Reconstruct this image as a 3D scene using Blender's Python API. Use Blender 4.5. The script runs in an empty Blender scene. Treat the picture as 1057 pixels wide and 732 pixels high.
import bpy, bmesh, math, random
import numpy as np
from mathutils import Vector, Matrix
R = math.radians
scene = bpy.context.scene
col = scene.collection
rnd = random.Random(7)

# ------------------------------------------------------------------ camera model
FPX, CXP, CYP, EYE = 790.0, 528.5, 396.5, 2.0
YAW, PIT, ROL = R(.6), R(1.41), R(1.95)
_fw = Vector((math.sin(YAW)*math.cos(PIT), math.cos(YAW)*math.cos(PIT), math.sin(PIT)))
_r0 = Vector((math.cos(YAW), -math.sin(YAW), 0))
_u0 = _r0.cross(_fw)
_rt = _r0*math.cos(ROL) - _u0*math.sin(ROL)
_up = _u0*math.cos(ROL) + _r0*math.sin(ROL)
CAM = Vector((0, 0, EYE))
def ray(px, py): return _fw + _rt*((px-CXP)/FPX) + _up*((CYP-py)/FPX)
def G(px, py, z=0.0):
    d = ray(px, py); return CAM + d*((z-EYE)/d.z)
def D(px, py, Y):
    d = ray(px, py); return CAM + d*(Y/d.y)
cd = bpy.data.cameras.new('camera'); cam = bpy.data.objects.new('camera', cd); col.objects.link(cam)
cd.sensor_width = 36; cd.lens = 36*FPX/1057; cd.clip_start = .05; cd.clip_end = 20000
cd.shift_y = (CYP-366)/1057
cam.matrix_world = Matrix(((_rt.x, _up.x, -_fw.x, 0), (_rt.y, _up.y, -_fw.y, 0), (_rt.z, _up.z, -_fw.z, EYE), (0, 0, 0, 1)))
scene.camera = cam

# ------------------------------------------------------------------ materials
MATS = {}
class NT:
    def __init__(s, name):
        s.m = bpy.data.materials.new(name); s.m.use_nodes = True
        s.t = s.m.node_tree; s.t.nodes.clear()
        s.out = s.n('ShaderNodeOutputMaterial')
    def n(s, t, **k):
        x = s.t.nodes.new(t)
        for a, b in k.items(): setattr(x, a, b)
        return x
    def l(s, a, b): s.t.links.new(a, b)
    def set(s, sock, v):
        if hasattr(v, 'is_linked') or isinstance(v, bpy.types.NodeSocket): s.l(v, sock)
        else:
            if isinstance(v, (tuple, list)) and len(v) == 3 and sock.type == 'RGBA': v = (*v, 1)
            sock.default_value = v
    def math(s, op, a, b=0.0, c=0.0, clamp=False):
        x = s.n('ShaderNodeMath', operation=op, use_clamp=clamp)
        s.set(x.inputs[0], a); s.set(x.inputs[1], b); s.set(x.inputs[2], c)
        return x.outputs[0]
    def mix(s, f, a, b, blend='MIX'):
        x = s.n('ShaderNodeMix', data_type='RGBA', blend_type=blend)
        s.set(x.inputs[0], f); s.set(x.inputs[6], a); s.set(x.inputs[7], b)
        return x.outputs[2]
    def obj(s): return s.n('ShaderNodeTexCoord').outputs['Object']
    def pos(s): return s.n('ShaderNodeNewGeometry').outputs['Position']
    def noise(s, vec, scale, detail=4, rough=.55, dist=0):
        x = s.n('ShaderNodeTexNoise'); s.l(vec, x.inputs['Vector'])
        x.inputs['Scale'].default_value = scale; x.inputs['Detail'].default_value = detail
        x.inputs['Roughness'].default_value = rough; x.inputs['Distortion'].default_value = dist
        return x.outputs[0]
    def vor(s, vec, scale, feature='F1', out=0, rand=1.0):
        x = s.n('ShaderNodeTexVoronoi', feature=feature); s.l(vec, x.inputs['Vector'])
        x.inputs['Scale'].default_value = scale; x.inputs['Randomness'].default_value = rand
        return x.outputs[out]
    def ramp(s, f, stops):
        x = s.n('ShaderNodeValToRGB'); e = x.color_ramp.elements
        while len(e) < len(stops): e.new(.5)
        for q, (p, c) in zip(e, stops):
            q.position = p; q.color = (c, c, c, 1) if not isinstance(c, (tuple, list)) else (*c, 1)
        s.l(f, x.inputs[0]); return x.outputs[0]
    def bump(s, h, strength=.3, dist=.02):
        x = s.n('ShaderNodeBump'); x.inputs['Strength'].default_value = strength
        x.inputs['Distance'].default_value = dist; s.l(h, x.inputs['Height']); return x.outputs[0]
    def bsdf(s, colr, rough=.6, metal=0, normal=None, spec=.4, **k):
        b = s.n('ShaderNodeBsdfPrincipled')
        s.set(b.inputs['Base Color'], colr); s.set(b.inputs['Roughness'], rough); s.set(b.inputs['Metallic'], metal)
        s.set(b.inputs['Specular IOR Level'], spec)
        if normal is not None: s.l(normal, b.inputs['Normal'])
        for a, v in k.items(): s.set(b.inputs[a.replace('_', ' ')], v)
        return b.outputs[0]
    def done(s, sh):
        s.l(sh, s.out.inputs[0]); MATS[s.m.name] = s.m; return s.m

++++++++

### [What is being asked]
Once more, set down the full listing, verbatim.

### [Result of the exercise]
Reconstruct this image as a 3D scene using Blender's Python API. Use Blender 4.5. The script runs in an empty Blender scene. Treat the picture as 1057 pixels wide and 732 pixels high.
import bpy, bmesh, math, random
import numpy as np
from mathutils import Vector, Matrix
R = math.radians
scene = bpy.context.scene
col = scene.collection
rnd = random.Random(7)

# ------------------------------------------------------------------ camera model
FPX, CXP, CYP, EYE = 790.0, 528.5, 396.5, 2.0
YAW, PIT, ROL = R(.6), R(1.41), R(1.95)
_fw = Vector((math.sin(YAW)*math.cos(PIT), math.cos(YAW)*math.cos(PIT), math.sin(PIT)))
_r0 = Vector((math.cos(YAW), -math.sin(YAW), 0))
_u0 = _r0.cross(_fw)
_rt = _r0*math.cos(ROL) - _u0*math.sin(ROL)
_up = _u0*math.cos(ROL) + _r0*math.sin(ROL)
CAM = Vector((0, 0, EYE))
def ray(px, py): return _fw + _rt*((px-CXP)/FPX) + _up*((CYP-py)/FPX)
def G(px, py, z=0.0):
    d = ray(px, py); return CAM + d*((z-EYE)/d.z)
def D(px, py, Y):
    d = ray(px, py); return CAM + d*(Y/d.y)
cd = bpy.data.cameras.new('camera'); cam = bpy.data.objects.new('camera', cd); col.objects.link(cam)
cd.sensor_width = 36; cd.lens = 36*FPX/1057; cd.clip_start = .05; cd.clip_end = 20000
cd.shift_y = (CYP-366)/1057
cam.matrix_world = Matrix(((_rt.x, _up.x, -_fw.x, 0), (_rt.y, _up.y, -_fw.y, 0), (_rt.z, _up.z, -_fw.z, EYE), (0, 0, 0, 1)))
scene.camera = cam

# ------------------------------------------------------------------ materials
MATS = {}
class NT:
    def __init__(s, name):
        s.m = bpy.data.materials.new(name); s.m.use_nodes = True
        s.t = s.m.node_tree; s.t.nodes.clear()
        s.out = s.n('ShaderNodeOutputMaterial')
    def n(s, t, **k):
        x = s.t.nodes.new(t)
        for a, b in k.items(): setattr(x, a, b)
        return x
    def l(s, a, b): s.t.links.new(a, b)
    def set(s, sock, v):
        if hasattr(v, 'is_linked') or isinstance(v, bpy.types.NodeSocket): s.l(v, sock)
        else:
            if isinstance(v, (tuple, list)) and len(v) == 3 and sock.type == 'RGBA': v = (*v, 1)
            sock.default_value = v
    def math(s, op, a, b=0.0, c=0.0, clamp=False):
        x = s.n('ShaderNodeMath', operation=op, use_clamp=clamp)
        s.set(x.inputs[0], a); s.set(x.inputs[1], b); s.set(x.inputs[2], c)
        return x.outputs[0]
    def mix(s, f, a, b, blend='MIX'):
        x = s.n('ShaderNodeMix', data_type='RGBA', blend_type=blend)
        s.set(x.inputs[0], f); s.set(x.inputs[6], a); s.set(x.inputs[7], b)
        return x.outputs[2]
    def obj(s): return s.n('ShaderNodeTexCoord').outputs['Object']
    def pos(s): return s.n('ShaderNodeNewGeometry').outputs['Position']
    def noise(s, vec, scale, detail=4, rough=.55, dist=0):
        x = s.n('ShaderNodeTexNoise'); s.l(vec, x.inputs['Vector'])
        x.inputs['Scale'].default_value = scale; x.inputs['Detail'].default_value = detail
        x.inputs['Roughness'].default_value = rough; x.inputs['Distortion'].default_value = dist
        return x.outputs[0]
    def vor(s, vec, scale, feature='F1', out=0, rand=1.0):
        x = s.n('ShaderNodeTexVoronoi', feature=feature); s.l(vec, x.inputs['Vector'])
        x.inputs['Scale'].default_value = scale; x.inputs['Randomness'].default_value = rand
        return x.outputs[out]
    def ramp(s, f, stops):
        x = s.n('ShaderNodeValToRGB'); e = x.color_ramp.elements
        while len(e) < len(stops): e.new(.5)
        for q, (p, c) in zip(e, stops):
            q.position = p; q.color = (c, c, c, 1) if not isinstance(c, (tuple, list)) else (*c, 1)
        s.l(f, x.inputs[0]); return x.outputs[0]
    def bump(s, h, strength=.3, dist=.02):
        x = s.n('ShaderNodeBump'); x.inputs['Strength'].default_value = strength
        x.inputs['Distance'].default_value = dist; s.l(h, x.inputs['Height']); return x.outputs[0]
    def bsdf(s, colr, rough=.6, metal=0, normal=None, spec=.4, **k):
        b = s.n('ShaderNodeBsdfPrincipled')
        s.set(b.inputs['Base Color'], colr); s.set(b.inputs['Roughness'], rough); s.set(b.inputs['Metallic'], metal)
        s.set(b.inputs['Specular IOR Level'], spec)
        if normal is not None: s.l(normal, b.inputs['Normal'])
        for a, v in k.items(): s.set(b.inputs[a.replace('_', ' ')], v)
        return b.outputs[0]
    def done(s, sh):
        s.l(sh, s.out.inputs[0]); MATS[s.m.name] = s.m; return s.m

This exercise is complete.